クロスビー、スティルス、ナッシュ&ヤングは別格の存在でした。そもそも成り立ちからして成功したキャリアを積んだ有名ミュージシャンが集結したスーパーグループです。しかも、それぞれの前身バンドよりもCSN&Yの方が有名だという大成功例です。

 時代を代表するウッドストックにもオルタモントにも当然のように出演しており、1960年代末のロック界のメインストリームに位置しています。当時の西海岸を象徴する存在であって、何かにつけて引き合いに出されるバンドでした。一種のベンチマークです。

 ザ・バーズのデヴィッド・クロスビーとバッファロー・スプリングスフィールドのスティーヴン・スティルスにホリーズのグラハム・ナッシュが加わってCS&Nとなった後、ニール・ヤングが加わってクロスビー、スティルス、ナッシュ&ヤング、CSN&Yとなりました。

 四人全員がギターとボーカルというスタイルは多くのアマチュア・ミュージシャンを歓喜させました。バンドを組むハードルが大きく下がりました。そんなところもCSN&Y人気の秘訣です。どれだけ多くのCSN&Yが学園祭に溢れたことか。

 本作品「デジャ・ヴ」はCSN&Yの実質的に唯一のスタジオ・アルバムです。当然のごとく全米1位の大ヒットとなり、これまでに世界で1000万枚をゆうに越える売上をたたき出しています。「ウッドストック」と「ティーチ・ユア・チルドレン」のシングルヒットも生みました。

 しかし、このアルバムは売上枚数以上に、1970年の西海岸を代表するアルバムとして大変評価が高い作品です。誰もおろそかにできない、そんな凄味が横溢しています。「デジャ・ヴ」を語る人々は常に真剣になってしまいます。

 アルバムはドラムにセッション・ミュージシャンのダラス・テイラー、ベースにはモータウン系のグレッグ・リーヴスを加えた6人組で制作されました。4人のフロントマンがいるバンドはこのアルバムに関する限り、民主的に運営されています。

 4人それぞれが作った曲が2曲ずつ、ジョニ・ミッチェルの曲とスティルスとヤングの共作が1曲という構成です。火花が散った末の民主制だと思われます。その代わり、基本はフォーク・ロックではありますが、各楽曲には作曲者の個性が激しく出ています。

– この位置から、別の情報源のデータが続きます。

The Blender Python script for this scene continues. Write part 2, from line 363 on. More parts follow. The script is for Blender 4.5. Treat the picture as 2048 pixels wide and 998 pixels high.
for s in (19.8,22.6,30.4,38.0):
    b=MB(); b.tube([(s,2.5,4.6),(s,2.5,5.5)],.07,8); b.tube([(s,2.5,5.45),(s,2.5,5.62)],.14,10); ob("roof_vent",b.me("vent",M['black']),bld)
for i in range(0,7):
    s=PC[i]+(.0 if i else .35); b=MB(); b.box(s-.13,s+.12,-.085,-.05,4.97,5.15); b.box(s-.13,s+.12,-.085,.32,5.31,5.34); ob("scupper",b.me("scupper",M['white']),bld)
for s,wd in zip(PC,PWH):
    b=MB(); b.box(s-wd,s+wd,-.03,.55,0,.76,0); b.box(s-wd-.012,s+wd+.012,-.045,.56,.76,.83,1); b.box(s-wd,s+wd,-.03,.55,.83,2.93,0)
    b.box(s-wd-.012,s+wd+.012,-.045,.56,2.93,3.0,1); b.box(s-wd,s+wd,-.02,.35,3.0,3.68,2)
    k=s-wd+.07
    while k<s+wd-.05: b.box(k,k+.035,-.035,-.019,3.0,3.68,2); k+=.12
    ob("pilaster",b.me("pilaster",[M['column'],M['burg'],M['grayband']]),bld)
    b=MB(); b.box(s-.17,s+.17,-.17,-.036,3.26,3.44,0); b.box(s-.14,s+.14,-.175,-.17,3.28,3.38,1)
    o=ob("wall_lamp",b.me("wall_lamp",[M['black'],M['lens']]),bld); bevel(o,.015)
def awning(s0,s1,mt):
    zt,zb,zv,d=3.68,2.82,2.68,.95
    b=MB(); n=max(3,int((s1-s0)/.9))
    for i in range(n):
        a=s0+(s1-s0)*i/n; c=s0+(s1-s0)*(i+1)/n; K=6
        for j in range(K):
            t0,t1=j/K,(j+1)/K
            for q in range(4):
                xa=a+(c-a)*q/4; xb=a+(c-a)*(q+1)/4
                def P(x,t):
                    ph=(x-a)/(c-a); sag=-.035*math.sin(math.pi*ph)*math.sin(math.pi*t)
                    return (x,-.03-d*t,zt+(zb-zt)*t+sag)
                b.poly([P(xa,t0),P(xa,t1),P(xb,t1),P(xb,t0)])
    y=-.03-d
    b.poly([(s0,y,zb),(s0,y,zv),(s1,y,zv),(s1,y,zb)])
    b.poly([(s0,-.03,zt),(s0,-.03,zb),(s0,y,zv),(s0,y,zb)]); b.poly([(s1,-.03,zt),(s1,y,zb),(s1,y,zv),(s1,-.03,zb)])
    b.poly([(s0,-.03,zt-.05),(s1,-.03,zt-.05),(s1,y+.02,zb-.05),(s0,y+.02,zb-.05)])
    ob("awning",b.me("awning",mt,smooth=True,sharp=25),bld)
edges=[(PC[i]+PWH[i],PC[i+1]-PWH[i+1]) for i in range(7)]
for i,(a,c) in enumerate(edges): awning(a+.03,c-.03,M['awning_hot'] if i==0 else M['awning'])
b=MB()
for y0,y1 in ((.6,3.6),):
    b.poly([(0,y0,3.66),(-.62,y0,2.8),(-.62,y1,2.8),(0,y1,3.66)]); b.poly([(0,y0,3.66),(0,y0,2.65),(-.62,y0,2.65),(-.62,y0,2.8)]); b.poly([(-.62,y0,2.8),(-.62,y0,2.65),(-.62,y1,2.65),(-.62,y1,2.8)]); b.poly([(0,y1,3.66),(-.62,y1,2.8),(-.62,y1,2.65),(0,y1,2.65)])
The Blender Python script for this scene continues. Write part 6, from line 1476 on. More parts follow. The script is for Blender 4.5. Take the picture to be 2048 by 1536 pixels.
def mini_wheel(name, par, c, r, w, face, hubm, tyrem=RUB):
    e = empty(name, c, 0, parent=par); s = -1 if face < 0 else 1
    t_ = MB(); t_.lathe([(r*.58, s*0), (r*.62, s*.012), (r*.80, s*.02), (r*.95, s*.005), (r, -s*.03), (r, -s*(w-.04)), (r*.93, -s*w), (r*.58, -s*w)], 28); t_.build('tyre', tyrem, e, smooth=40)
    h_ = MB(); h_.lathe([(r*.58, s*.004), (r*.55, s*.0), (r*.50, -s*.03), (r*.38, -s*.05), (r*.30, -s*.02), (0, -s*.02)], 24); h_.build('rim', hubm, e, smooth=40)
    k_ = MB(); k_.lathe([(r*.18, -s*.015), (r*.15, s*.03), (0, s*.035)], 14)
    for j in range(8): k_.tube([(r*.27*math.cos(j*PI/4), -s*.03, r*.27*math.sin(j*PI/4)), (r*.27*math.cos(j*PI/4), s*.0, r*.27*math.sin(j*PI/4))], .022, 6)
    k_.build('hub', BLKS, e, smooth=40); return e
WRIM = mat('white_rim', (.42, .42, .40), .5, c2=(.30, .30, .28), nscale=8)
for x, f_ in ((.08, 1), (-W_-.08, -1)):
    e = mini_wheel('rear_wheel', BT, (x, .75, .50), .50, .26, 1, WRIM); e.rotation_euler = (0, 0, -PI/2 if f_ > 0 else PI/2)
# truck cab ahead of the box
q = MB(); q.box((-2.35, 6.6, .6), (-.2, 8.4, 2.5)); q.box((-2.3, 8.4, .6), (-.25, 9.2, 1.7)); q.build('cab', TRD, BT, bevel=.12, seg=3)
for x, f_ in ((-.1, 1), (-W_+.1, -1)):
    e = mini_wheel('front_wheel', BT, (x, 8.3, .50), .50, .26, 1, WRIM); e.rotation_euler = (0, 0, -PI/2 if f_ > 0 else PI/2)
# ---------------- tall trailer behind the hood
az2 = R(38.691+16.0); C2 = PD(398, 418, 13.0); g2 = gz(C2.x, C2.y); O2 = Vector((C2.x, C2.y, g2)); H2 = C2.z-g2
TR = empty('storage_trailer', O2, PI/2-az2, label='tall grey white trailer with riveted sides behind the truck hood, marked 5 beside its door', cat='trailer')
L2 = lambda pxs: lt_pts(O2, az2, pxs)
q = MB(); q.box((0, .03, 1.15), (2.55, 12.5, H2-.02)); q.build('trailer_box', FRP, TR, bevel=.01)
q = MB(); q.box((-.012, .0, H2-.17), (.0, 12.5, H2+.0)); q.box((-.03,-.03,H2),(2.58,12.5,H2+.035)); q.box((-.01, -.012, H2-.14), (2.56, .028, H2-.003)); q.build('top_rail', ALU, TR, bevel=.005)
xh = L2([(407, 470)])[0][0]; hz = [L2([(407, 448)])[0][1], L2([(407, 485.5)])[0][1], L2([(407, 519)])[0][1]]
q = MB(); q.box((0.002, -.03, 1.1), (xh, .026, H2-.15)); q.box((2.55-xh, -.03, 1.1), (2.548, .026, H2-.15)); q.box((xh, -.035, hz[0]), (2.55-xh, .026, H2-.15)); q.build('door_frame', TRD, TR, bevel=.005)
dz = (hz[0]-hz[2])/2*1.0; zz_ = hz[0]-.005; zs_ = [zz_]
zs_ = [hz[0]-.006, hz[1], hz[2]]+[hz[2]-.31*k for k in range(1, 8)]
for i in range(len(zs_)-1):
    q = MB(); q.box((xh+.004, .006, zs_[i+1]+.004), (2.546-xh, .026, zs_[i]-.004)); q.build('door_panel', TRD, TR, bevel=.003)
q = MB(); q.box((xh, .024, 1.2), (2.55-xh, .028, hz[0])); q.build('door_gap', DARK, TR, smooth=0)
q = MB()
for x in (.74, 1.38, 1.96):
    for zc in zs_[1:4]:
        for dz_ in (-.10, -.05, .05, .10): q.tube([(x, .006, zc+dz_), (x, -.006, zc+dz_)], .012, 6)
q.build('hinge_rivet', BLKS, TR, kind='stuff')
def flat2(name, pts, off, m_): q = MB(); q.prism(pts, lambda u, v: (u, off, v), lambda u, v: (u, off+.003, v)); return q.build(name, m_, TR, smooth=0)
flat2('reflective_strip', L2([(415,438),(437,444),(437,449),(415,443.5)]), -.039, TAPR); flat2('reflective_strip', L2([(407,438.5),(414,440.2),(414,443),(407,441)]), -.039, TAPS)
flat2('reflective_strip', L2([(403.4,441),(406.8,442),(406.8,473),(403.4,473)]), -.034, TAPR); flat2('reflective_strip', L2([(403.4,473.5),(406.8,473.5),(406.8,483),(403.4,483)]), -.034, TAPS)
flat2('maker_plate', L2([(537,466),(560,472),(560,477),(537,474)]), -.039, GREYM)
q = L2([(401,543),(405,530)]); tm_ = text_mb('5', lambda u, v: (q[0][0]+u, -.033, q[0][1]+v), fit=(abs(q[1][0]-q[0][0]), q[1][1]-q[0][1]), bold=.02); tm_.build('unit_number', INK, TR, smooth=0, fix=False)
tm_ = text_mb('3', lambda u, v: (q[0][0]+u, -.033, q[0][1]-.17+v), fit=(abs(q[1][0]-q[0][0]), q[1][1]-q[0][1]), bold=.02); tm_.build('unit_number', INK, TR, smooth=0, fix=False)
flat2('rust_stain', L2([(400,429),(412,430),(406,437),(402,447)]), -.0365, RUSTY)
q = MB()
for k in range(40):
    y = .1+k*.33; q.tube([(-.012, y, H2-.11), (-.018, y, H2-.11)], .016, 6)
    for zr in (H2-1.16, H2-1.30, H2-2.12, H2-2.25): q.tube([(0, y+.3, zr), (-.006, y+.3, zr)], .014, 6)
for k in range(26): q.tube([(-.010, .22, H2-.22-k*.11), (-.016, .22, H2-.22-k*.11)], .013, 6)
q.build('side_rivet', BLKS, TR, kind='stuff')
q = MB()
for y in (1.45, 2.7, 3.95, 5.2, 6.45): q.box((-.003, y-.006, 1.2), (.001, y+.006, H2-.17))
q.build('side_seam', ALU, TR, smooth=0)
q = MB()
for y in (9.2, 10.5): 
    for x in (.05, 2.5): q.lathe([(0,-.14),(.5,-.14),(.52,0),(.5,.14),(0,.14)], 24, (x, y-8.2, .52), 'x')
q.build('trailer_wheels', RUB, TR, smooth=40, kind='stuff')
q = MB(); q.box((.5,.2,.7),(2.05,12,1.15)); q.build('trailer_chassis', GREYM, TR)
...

 中でも最後に加わったヤングの曲は際立って特徴的です。時代を象徴する映画「いちご白書」に使われた「ヘルプレス」と5分あまりの組曲「カントリー・ガール」がそれです。そもそも彼は「僕は付け足しのようなものだった」と呑気に振り返っています。

 とはいえ、CS&Nの三人もそれぞれ個性的です。さわやかなコーラスで始まるスティルスの「キャリー・オン」、ジェリー・ガルシアがゲスト参加しているナッシュの「ティーチ・ユア・チルドレン」、ロック・テイスト溢れるスティルスの「カット・マイ・ヘア」。多彩です。

 一方で、アルバムには痛みのような感覚が貫かれています。これまたヒッピー文化の終焉を経験した時代を的確に反映しているのだろうと思います。個性豊かな楽曲がこうした感覚で貫かれる。やはりCSN&Yは時代を象徴する別格の存在なのでした。